Physical blindness is a burden; spiritual and emotional blindness is a tragedy. God created the world and everything in it, and He saw that it was good—but far too many people fail to recognize this truth. Divorce, crime, child abuse, violence, suicide, substance abuse, political divisiveness and viciousness, and many other ills seem to be near all-time highs—largely because people fail to appreciate themselves and those around them. An important part of faith is the ability to recognize the meaning and beauty of life, and in particular, to see and acknowledge the goodness in others. Jesus makes this possible; He offers healing to those who are spiritually blind.

Most people today go through life spiritually blindfolded, or at the very least, wearing spiritual and moral blinders, rather than allowing themselves to see the full scope of God’s love and mercy. This is the cause of much unnecessary suffering and emotional emptiness, for God is unable to bless those who reject Him. Through the prophet Jeremiah (31:7-9), the Lord tells us that He will gather His people together, including the blind, the lame, and the oppressed, and will care for them with a Father’s love. The Gospel of Mark (10:46-52) shows one of the ways in which Jesus fulfilled this prophecy. Bartimaeus was blind, but he heard Jesus passing by, and he felt in his heart that the Lord could cure him. Jesus did so, but said, “Your  faith has healed you.” Jesus had healing power, but Bartimaeus’ openness was necessary for Him to use it. The Letter to the Hebrews (5:1-6) describes Jesus as the great high priest Who alone is able to offer the perfect sacrifice for sins. However, this gift does us no good unless we accept it. In the same way, Jesus can only heal those who truly want Him to do so.

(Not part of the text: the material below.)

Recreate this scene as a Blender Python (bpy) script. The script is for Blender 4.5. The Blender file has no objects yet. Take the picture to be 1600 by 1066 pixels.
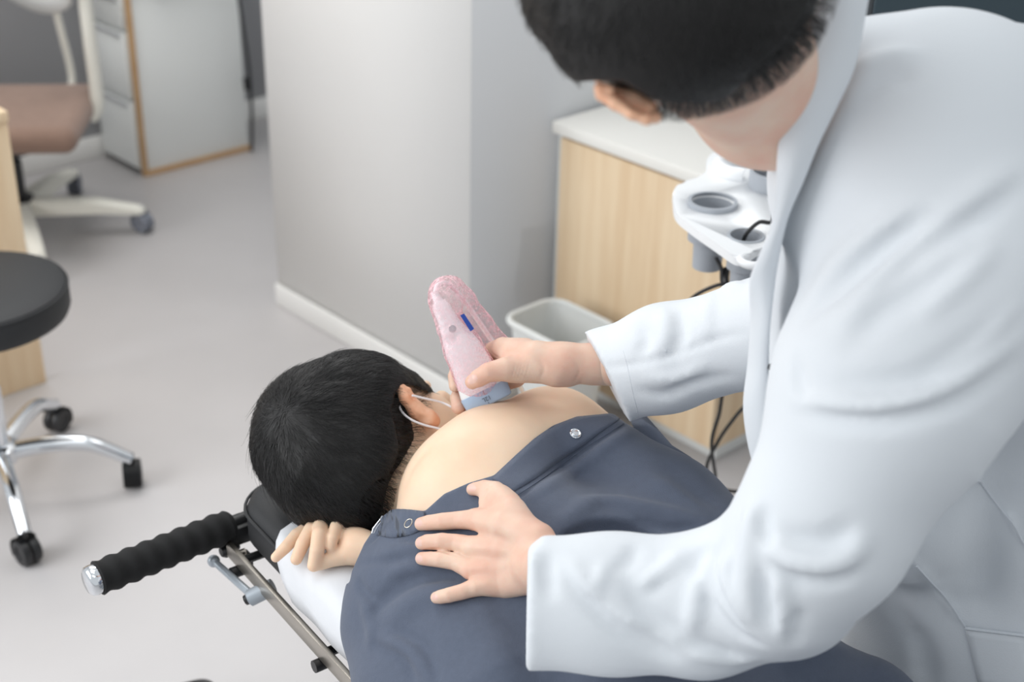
import bpy, bmesh, math, random
import numpy as np
from mathutils import Vector, Matrix

# ------------------------------------------------------------------ camera, world, lights
rng = np.random.default_rng(4)
random.seed(4)
SC = bpy.context.scene
COL = SC.collection
F = 2222.0                       # focal length in pixels of the 1600 px frame
CH = 1.8
_p = math.radians(27.5); _r = math.radians(1.26)
_R0 = np.array([1, 0, 0.]); _U0 = np.array([0, math.sin(_p), math.cos(_p)])
FW = np.array([0, math.cos(_p), -math.sin(_p)])
RT = math.cos(_r)*_R0 + math.sin(_r)*_U0
UP = math.cos(_r)*_U0 - math.sin(_r)*_R0
CC = np.array([0, 0, CH])

def P(x, y, d):                  # a point seen at pixel (x, y), d metres away
    return CC + d*(FW + (x-800)/F*RT - (y-533)/F*UP)
def Z(x, y, z):                  # the point of the horizontal plane z seen at pixel (x, y)
    v = P(x, y, 1)-CC
    return CC + v*((z-CH)/v[2])
def depth(w): return float((np.array(w)-CC) @ FW)

cam = bpy.data.cameras.new('camera'); co = bpy.data.objects.new('camera', cam); COL.objects.link(co)
cam.sensor_width = 36; cam.lens = 36*F/1600; cam.clip_start = 0.05
co.matrix_world = Matrix([[RT[0], UP[0], -FW[0], CC[0]], [RT[1], UP[1], -FW[1], CC[1]], [RT[2], UP[2], -FW[2], CC[2]], [0, 0, 0, 1]])
cam.dof.use_dof = True; cam.dof.focus_distance = 1.84; cam.dof.aperture_fstop = 3.2
SC.camera = co

SC.view_settings.view_transform = 'Standard'; SC.view_settings.look = 'None'
SC.view_settings.gamma = 1; SC.view_settings.use_curve_mapping = False
SC.view_settings.exposure = 0.0
W = bpy.data.worlds.new('world'); SC.world = W; W.use_nodes = True
W.node_tree.nodes['Background'].inputs[0].default_value = (0.93, 0.97, 1.0, 1)
W.node_tree.nodes['Background'].inputs[1].default_value = 0.74

def area(name, loc, size, power, color=(1, 1, 1), target=None):
    l = bpy.data.lights.new(name, 'AREA'); l.shape = 'RECTANGLE'; l.size = size[0]; l.size_y = size[1]
    l.energy = power; l.color = color
    o = bpy.data.objects.new(name, l); COL.objects.link(o); o.location = loc
    if target is not None:
        o.rotation_euler = (Vector(target)-Vector(loc)).to_track_quat('-Z', 'Y').to_euler()
    return o
area('ceiling_panel_light', (-0.9, 1.9, 2.68), (1.3, 1.3), 9, (1, .985, .96))
area('ceiling_panel_light', (-0.5, 0.2, 2.68), (1.2, 0.6), 5, (1, .985, .96))
area('side_fill_light', (-3.3, .9, 1.9), (2.6, 1.8), 70, (.98, .99, 1), (0, 2.2, .7))  # soft light added at far left to brighten partition, coat and floor
area('ceiling_panel_light', (0.5, 3.0, 2.68), (1.0, 0.5), 7, (1, .985, .96))
area('ceiling_panel_light', (-1.4, 3.9, 2.68), (1.4, 1.0), 30, (1, .985, .96))  # extra overhead panel, added to brighten the far floor and back wall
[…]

Bartimaeus said, “Master, I want to see.” Likewise, Sarah decided she wanted to see the goodness in others. If we are blind in any manner, the first step toward being healed is truly desiring to change. Contrary to what many people assume, this isn’t obvious or automatic; sometimes we’re more comfortable holding onto our illusions or preconceived ideas, and sometimes we don’t want to remove our blindfolds or blinders. In the long run, however, this attitude hurts us, and this approach to life isn’t worth the cost. Jesus calls us to spiritual healthiness, freedom, and sight—especially in regard to how we relate to others.

In practical terms, this means we should look for good points in the people around us, give them the benefit of the doubt, and pray for them instead of constantly criticizing, nagging, or judging them. Too often, however, our natural tendency is either to take them for granted, or to notice only those things about them which irritate us, while overlooking their good qualities and characteristics. We can always find something to complain about, if that’s our choice—but, on the other hand, we can always find something to appreciate, if only we’re willing to look. Maybe your wife forgot to sew the button back on your favorite shirt—but what about all the good things she did throughout the day—cooking, cleaning, volunteering at school, and perhaps even working at an outside job? Maybe your husband forgot to take out the garbage again—lamentable, but not the end of the world. Don’t forget how hard he worked for you and your family throughout the week. So your children sometimes get on your nerves. That happens; don’t let it make you lose sight of all the times you’ve been so proud of them. Your parents may seem so unreasonable in their expectations—but remember all the sacrifices they’ve made for you (Tonne, op. cit.). This also applies to bosses, employees, co-workers, neighbors, teachers, priests, parishioners, and just about everyone we know. We don’t have to deny or excuse their failures, and we’re entitled to hope and pray they’ll improve—but at the same time we need to look for and appreciate their good points. Perhaps we can all make this our special goal or project for the coming week.

The song “Amazing Grace” contains the line “I once was lost, but now am found; was blind, but now I see.” Jesus calls us to see—by opening our hearts to His love and to the goodness of others.